Balmorhea, Brokeback, Jon Mueller Early Warnings (Music) Recommended Soundboard

When: Thu., Sept. 1, 9:30 p.m. 2011

Over the past 15 years or so Brokeback has been a solo project for bassist Douglas McCombs (Eleventh Dream Day, Tortoise), a duo with McCombs and fellow bassist Noel Kupersmith, and a trio of McCombs, Kupersmith, and drummer Tim Mulvenna. No matter the lineup, though, Brokeback's instrumental music has been subdued and cinematic, sometimes reflecting McCombs's interest in the spaghetti-­western scores of Ennio Morricone and always prioritizing a sense of place and mood over adherence to traditional pop forms. The group has been silent for three years, but lately McCombs has been writing new material and woodshedding with an entirely new lineup—a quartet with Jim Elkington (Horse's Ha) on drums, Pete Croke (Reds and Blue) on bass, and Chris Hansen (Pinebender) on guitar. For the time being McCombs is playing electric guitar as well, not his six-string bass, and he says that compared to earlier versions of Brokeback the new group makes more use of conventional verse/chorus/bridge structures and covers a wider dynamic range—in other words, it gets pretty loud.

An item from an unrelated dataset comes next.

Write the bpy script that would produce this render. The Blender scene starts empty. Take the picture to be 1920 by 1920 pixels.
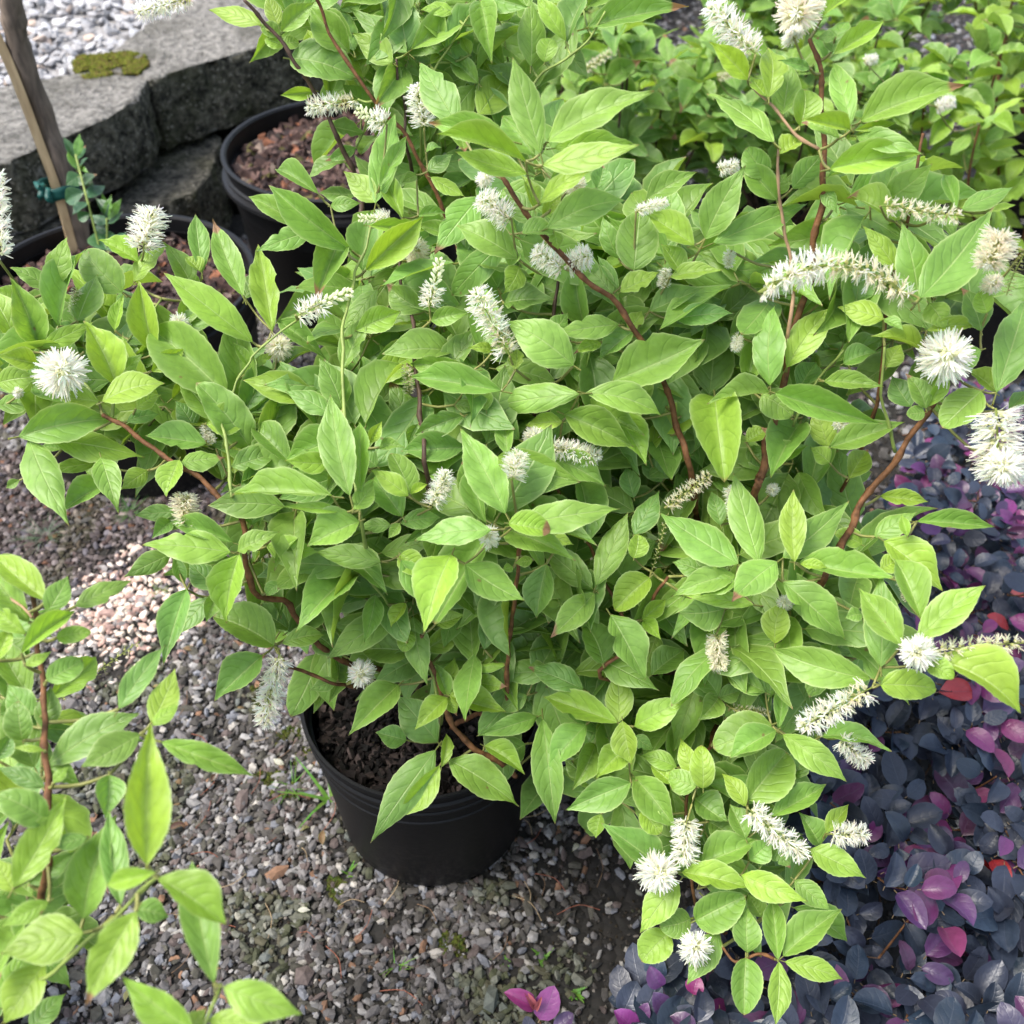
import bpy, bmesh, math, random
import numpy as np
from mathutils import Vector, Matrix, noise

random.seed(11)
rng = np.random.default_rng(5)
S = bpy.context.scene
COL = S.collection

# ------------------------------------------------------------------ camera
PITCH = math.radians(44)
CH = 1.52
cam = bpy.data.cameras.new('camera')
cam.sensor_width = 36.0
cam.lens = 36.0
cam.clip_start = 0.02
cam.clip_end = 200
camo = bpy.data.objects.new('camera', cam)
COL.objects.link(camo)
camo.location = (0, 0, CH)
camo.rotation_euler = (math.radians(90) - PITCH, 0, 0)
S.camera = camo
cam.dof.use_dof = True
cam.dof.focus_distance = 1.12
cam.dof.aperture_fstop = 6.3

# ------------------------------------------------------------------ light
SUN_EL, SUN_ROT = math.radians(60), math.radians(-100)
w = bpy.data.worlds.new('World')
S.world = w
w.use_nodes = True
nt = w.node_tree
sky = nt.nodes.new('ShaderNodeTexSky')
sky.sky_type = 'NISHITA'
sky.sun_disc = False
sky.sun_elevation = SUN_EL
sky.sun_rotation = SUN_ROT
sky.air_density = 1.0
sky.dust_density = 3.0
sky.ozone_density = 1.0
bg = nt.nodes['Background']
bg.inputs['Strength'].default_value = 0.15
hs = nt.nodes.new('ShaderNodeHueSaturation')     # thin high cloud: a paler sky
hs.inputs['Saturation'].default_value = 0.72
nt.links.new(sky.outputs[0], hs.inputs['Color'])
nt.links.new(hs.outputs[0], bg.inputs['Color'])
sun = bpy.data.lights.new('sun', 'SUN')
sun.energy = 1.7
sun.angle = math.radians(26)
sun.color = (1.0, 0.96, 0.89)
suno = bpy.data.objects.new('sun', sun)
COL.objects.link(suno)
# direction towards the sun (azimuth measured clockwise from +Y as the sky texture does)
sd = Vector((math.sin(SUN_ROT) * math.cos(SUN_EL), math.cos(SUN_ROT) * math.cos(SUN_EL), math.sin(SUN_EL)))
suno.rotation_euler = sd.to_track_quat('Z', 'Y').to_euler()
S.view_settings.view_transform = 'Standard'
S.view_settings.look = 'None'
S.view_settings.gamma = 1
S.view_settings.exposure = 1.45
S.view_settings.use_curve_mapping = False
S.render.engine = 'CYCLES'
S.cycles.use_denoising = True
S.cycles.max_bounces = 8
S.cycles.transmission_bounces = 6
S.cycles.diffuse_bounces = 4
S.cycles.glossy_bounces = 2

# ------------------------------------------------------------------ pixel <-> place
CAM = Vector((0, 0, CH))
FW = Vector((0, math.cos(PITCH), -math.sin(PITCH)))
UP = Vector((0, math.sin(PITCH), math.cos(PITCH)))
RT = Vector((1, 0, 0))


def ray(u, v):
    return FW + RT * ((u - 960) / 1920) + UP * ((960 - v) / 1920)


def pd(u, v, d):
    return CAM + ray(u, v) * d


def pz(u, v, z=0.0):
    r = ray(u, v)
    return CAM + r * ((z - CH) / r.z)


def px(p):
    q = p - CAM
    d = q.dot(FW)
    return 960 + 1920 * q.x / d, 960 - 1920 * q.dot(UP) / d, d


def inpoly(x, y, poly):
    c = False
    j = len(poly) - 1
    for i in range(len(poly)):
        xi, yi = poly[i]
        xj, yj = poly[j]
        if (yi > y) != (yj > y) and x < (xj - xi) * (y - yi) / (yj - yi) + xi:
            c = not c
        j = i
    return c


# ------------------------------------------------------------------ materials
def new_mat(name):
    m = bpy.data.materials.new(name)
    m.use_nodes = True
    m.node_tree.nodes.clear()
    return m, m.node_tree.nodes, m.node_tree.links


def N(ns, t, **kw):
    n = ns.new(t)
    for k, v in kw.items():
        setattr(n, k, v)
    return n


def math_node(ns, ls, op, a, b=None, c=None, clamp=False):
    n = ns.new('ShaderNodeMath')
    n.operation = op
    n.use_clamp = clamp
    for i, s in enumerate((a, b, c)):
        if s is None:
            continue
        if isinstance(s, (int, float)):
            n.inputs[i].default_value = s
        else:
            ls.new(s, n.inputs[i])
    return n.outputs[0]


def mixc(ns, ls, f, a, b, mode='MIX'):
    n = ns.new('ShaderNodeMix')
    n.data_type = 'RGBA'
    n.blend_type = mode
    for s, i in ((f, 0), (a, 6), (b, 7)):
        if isinstance(s, (int, float)):
            n.inputs[i].default_value = s
        elif isinstance(s, tuple):
            n.inputs[i].default_value = (*s, 1) if len(s) == 3 else s
        else:
            ls.new(s, n.inputs[i])
    return n.outputs[2]


def ramp(ns, ls, f, pts):
    n = ns.new('ShaderNodeValToRGB')
    cr = n.color_ramp
    while len(cr.elements) < len(pts):
        cr.elements.new(0.5)
    for e, (p, c) in zip(cr.elements, pts):
        e.position = p
        e.color = (*c, 1) if isinstance(c, tuple) else (c, c, c, 1)
    ls.new(f, n.inputs[0])
    return n.outputs[0]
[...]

Last October Milwaukee percussionist Jon Mueller performed a version of "I Almost Expect to Be Remembered as a Chair," a solo piece for snare drum that fills the first side of his recent album Alphabet of Movements (Type), at Saki Records. For almost 20 minutes he played an airtight press roll on a snare, subtly rising and falling in intensity, and his drumming was gradually and deliberately saturated with an unidentifiable swarm of sounds—a high-volume recording of droning gongs, played through two small amps, each of with another snare mounted on it. The two buzzing drums were in turn covered with China cymbals, and as Mueller puts it, "This immense and dense sound is released through the small hole on each cymbal, so the sound wave is physically changed via this 'funnel.'" When it collided with the blanketing noise of Mueller's roll, it created a huge, detailed throb that filled the space with an overwhelming physicality—it felt almost violent despite how slowly and steadily it moved. On side two of the album Mueller presents a different version of the piece for small beaten gongs, with the same setup of prerecorded material, snare drums, and cymbals; it starts out meditative and calm, but soon approaches the intensity of the snare version, with a richer spectrum of tones. He'll play the gongs version tonight. —Peter Margasak Balmorhea headlines; Brokeback and Mueller open.